One of the personality traits which my Dearly Beloved most often tolerates in me is my tendency toward hyperbole, a rhetorical device employed successfully on the Internet by almost four people and recognized as such as recently as 1998. I’m not satisfied saying there was an enormous, slow-moving line for a roller coaster we rode last August; I have to say that fourteen months later we’re still on that line.

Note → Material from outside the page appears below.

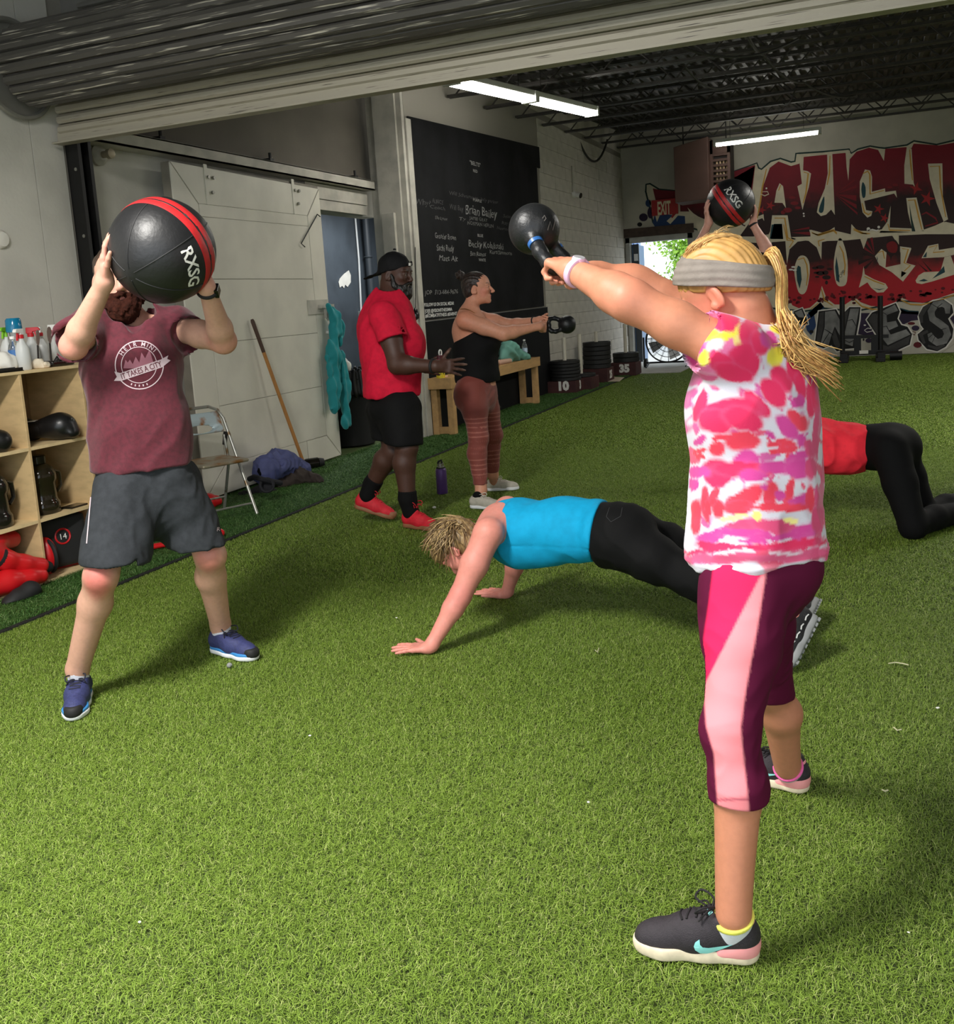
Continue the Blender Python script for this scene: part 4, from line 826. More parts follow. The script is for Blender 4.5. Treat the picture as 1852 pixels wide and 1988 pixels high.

I mention this because I need to discuss one of those rare people who can be discussed accurately only in hyperbole: Leonhard Euler, 1703 – 1783. He wrote about essentially every field of mathematics it was possible to write about: calculus and geometry and physics and algebra and number theory and graph theory and logic, on music and the motions of the moon, on optics and the finding of longitude, on fluid dynamics and the frequency of prime numbers. After his death the Saint Petersburg Academy needed nearly fifty years to finish publishing his remaining work. If you ever need to fake being a mathematician, let someone else introduce the topic and then speak of how Euler’s Theorem is fundamental to it. There are several thousand Euler’s Theorems, although some of them share billing with another worthy, and most of them are fundamental to at least sixteen fields of mathematics each. I exaggerate; I must, but I note that a search for “Euler” on Wolfram Mathworld turns up 681 matches, as of this moment, out of 13,081 entries. It’s difficult to imagine other names taking up more than five percent of known mathematics. Even Karl Friedrich Gauss only matches 272 entries, and Isaac Newton a paltry 138.